Given its origins, it shouldn’t be surprising that at the fringes of this reform movement there’s a political and pedagogical innocence that no amount of entrepreneurial savvy may be able to overcome. Draper, who’s convinced that the public schools are widespread failures and that vouchers, where they’re being tried, have proven to be an ‘‘unbelievable’‘ success in raising student achievement, was incensed when Democratic Attorney General Bill Lockyer, in giving his initiative proposal a title and summary for the ballot, called it a voucher rather than a ‘‘scholarship’‘ and said it would provide ‘‘public funding for private and religious schools.’‘
‘‘The funds,’‘ he wrote in an indignant letter to Lockyer, ‘‘are for parents to have an opportunity to choose which school their child goes to. The funds go to PARENTS. The parent may then choose a private or religious school. This is freedom! This is America! Do the right thing!’‘ Draper is now making changes in his proposal; he will resubmit it to Lockyer in the coming weeks.

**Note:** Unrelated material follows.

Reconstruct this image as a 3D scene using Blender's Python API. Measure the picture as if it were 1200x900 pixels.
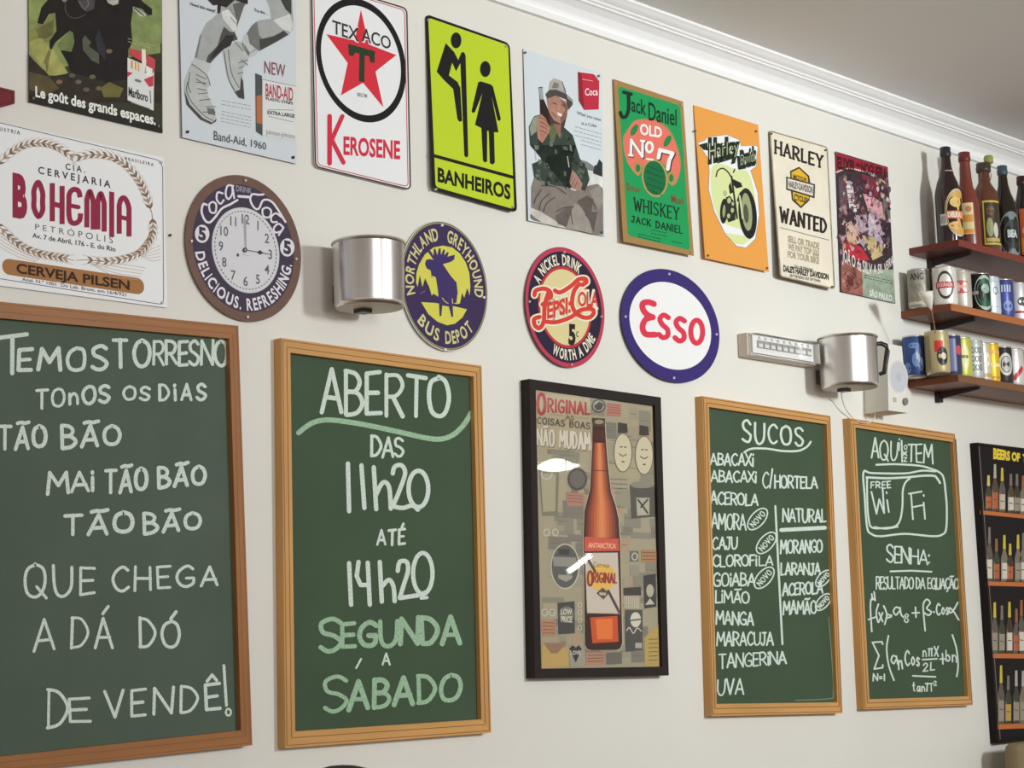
import bpy, math, random
from mathutils import Vector, Matrix
for o in list(bpy.data.objects): bpy.data.objects.remove(o)
SC = bpy.context.scene; COL = SC.collection
PI = math.pi

# ------------------------------------------------------------------ camera
ZC = 1.45            # eye height
D = 2.70             # camera to the sign wall
FPX = 2200.0         # focal length in pixels of the 1200 wide frame
YAW, PIT, ROL = (math.radians(a) for a in (46.95, 8.004, 1.6036))
_f = Vector((math.sin(YAW)*math.cos(PIT), math.cos(YAW)*math.cos(PIT), math.sin(PIT)))
_r = Vector((math.cos(YAW), -math.sin(YAW), 0)); _d = _f.cross(_r)
CR = _r*math.cos(ROL) + _d*math.sin(ROL)
CD = -_r*math.sin(ROL) + _d*math.cos(ROL)
CF = _f
cd = bpy.data.cameras.new('camera'); cam = bpy.data.objects.new('camera', cd); COL.objects.link(cam)
cd.sensor_fit = 'HORIZONTAL'; cd.sensor_width = 36; cd.lens = FPX*36/1200
cd.clip_start = .05; cd.clip_end = 100
m = Matrix((CR, -CD, -CF)).transposed().to_4x4(); m.translation = (0, 0, ZC); cam.matrix_world = m
SC.camera = cam

# ------------------------------------------------------------------ light
SC.view_settings.view_transform = 'Standard'; SC.view_settings.look = 'None'
SC.view_settings.gamma = 1; SC.view_settings.exposure = 0; SC.view_settings.use_curve_mapping = False
w = bpy.data.worlds.new('world'); SC.world = w; w.use_nodes = True
w.node_tree.nodes['Background'].inputs[0].default_value = (1.0, .94, .85, 1)
w.node_tree.nodes['Background'].inputs[1].default_value = .62

def area(name, loc, aim, size, power, color, sy=None):
    l = bpy.data.lights.new(name, 'AREA'); l.energy = power; l.color = color; l.size = size
    if sy: l.shape = 'RECTANGLE'; l.size_y = sy
    o = bpy.data.objects.new(name, l); COL.objects.link(o); o.location = loc
    o.rotation_euler = (Vector(aim)-Vector(loc)).to_track_quat('-Z', 'Y').to_euler()
    return o
KEY = area('key_lamp_light', (3.9, -2.1, ZC+1.15), (4.0, D, ZC+.95), .45, 31, (.95, 1, 1.0)); KEY.data.spread = math.radians(85)
FILL = area('added_fill_light', (.9, -2.2, ZC+1.2), (1.9, D, ZC+.95), 1.2, 16, (1, .99, 1)); FILL.data.spread = math.radians(90)  # added soft fill to brighten the upper left wall, not a room lamp

# ------------------------------------------------------------------ materials
GAIN = .86
def lin(c):
    c /= 255; return c/12.92 if c < .04045 else ((c+.055)/1.055)**2.4
MATS = {}
def mat(rgb, rough=.5, metal=0, spec=.3, noise=0, nscale=40, stretch=None, coat=0, trans=0, emit=0):
    key = (tuple(rgb), rough, metal, spec, noise, nscale, stretch, coat, trans, emit)
    if key in MATS: return MATS[key]
    m = bpy.data.materials.new('paint_%d_%d_%d' % tuple(rgb)); m.use_nodes = True
    nt = m.node_tree; b = nt.nodes['Principled BSDF']
    c = [min(.92, lin(v)/GAIN) for v in rgb] + [1]
    b.inputs['Base Color'].default_value = c; b.inputs['Roughness'].default_value = rough
    b.inputs['Metallic'].default_value = metal; b.inputs['Specular IOR Level'].default_value = spec
    b.inputs['Coat Weight'].default_value = coat; b.inputs['Transmission Weight'].default_value = trans
    if emit:
        b.inputs['Emission Color'].default_value = c; b.inputs['Emission Strength'].default_value = emit
    if noise:
        tc = nt.nodes.new('ShaderNodeTexCoord'); mp = nt.nodes.new('ShaderNodeMapping')
        if stretch: mp.inputs['Scale'].default_value = stretch
        n = nt.nodes.new('ShaderNodeTexNoise'); n.inputs['Scale'].default_value = nscale; n.inputs['Detail'].default_value = 6
        mr = nt.nodes.new('ShaderNodeMapRange'); mr.inputs[1].default_value = .25; mr.inputs[2].default_value = .75
        mr.inputs[3].default_value = 1-noise; mr.inputs[4].default_value = 1+noise
        mx = nt.nodes.new('ShaderNodeMix'); mx.data_type = 'RGBA'; mx.blend_type = 'MULTIPLY'; mx.inputs[0].default_value = 1
        mx.inputs[6].default_value = c
        nt.links.new(tc.outputs['Object'], mp.inputs[0]); nt.links.new(mp.outputs[0], n.inputs[0])
        nt.links.new(n.outputs[0], mr.inputs[0]); nt.links.new(mr.outputs[0], mx.inputs[7])
        nt.links.new(mx.outputs[2], b.inputs['Base Color'])
    MATS[key] = m; return m
def glass_pane():
    m = bpy.data.materials.new('glass_pane'); m.use_nodes = True; nt = m.node_tree; nt.nodes.clear()
    o = nt.nodes.new('ShaderNodeOutputMaterial'); mx = nt.nodes.new('ShaderNodeMixShader'); fr = nt.nodes.new('ShaderNodeFresnel')
    t = nt.nodes.new('ShaderNodeBsdfTransparent'); g = nt.nodes.new('ShaderNodeBsdfGlossy'); g.inputs['Roughness'].default_value = .02
    fr.inputs[0].default_value = 1.45
    nt.links.new(fr.outputs[0], mx.inputs[0]); nt.links.new(t.outputs[0], mx.inputs[1]); nt.links.new(g.outputs[0], mx.inputs[2])
    nt.links.new(mx.outputs[0], o.inputs[0]); return m
WHITE = mat((226, 228, 232), .45, 0, .18); BLACK = mat((28, 26, 28), .55, 0, .15); CHALK = mat((200, 213, 203), .95, noise=.22, nscale=260)
CHALKG = mat((150, 182, 152), .95, noise=.25, nscale=240)
BOARD = mat((76, 91, 77), .75, noise=.10, nscale=6)
BOARD2 = mat((62, 80, 60), .75, noise=.10, nscale=6)
WOOD_D = mat((150, 100, 56), .45, noise=.16, nscale=30, stretch=(1, 1, .12))
WOOD_L = mat((194, 146, 86), .45, noise=.14, nscale=30, stretch=(1, 1, .12))
WOOD_DH = mat((150, 100, 56), .45, noise=.16, nscale=30, stretch=(.12, 1, 1))
WOOD_LH = mat((194, 146, 86), .45, noise=.14, nscale=30, stretch=(.12, 1, 1))
SCREW = mat((190, 188, 182), .3, .6)
ALU = mat((205, 202, 200), .28, 1.0, noise=.10, nscale=25, stretch=(1, 1, .03))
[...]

And yet the real question about this new source of reform is whether it is itself scalable and sustainable in the face of the immense social and political complexities of American education. Doerr, like a number of others, seems eager to educate himself. Hastings enrolled in Stanford’s master’s program in education policy after he sold his company. But the problems of the schools — and the problems of children — may be greater than all the fortunes of Silicon Valley. And in many respects, they may not be solvable in the schools at all.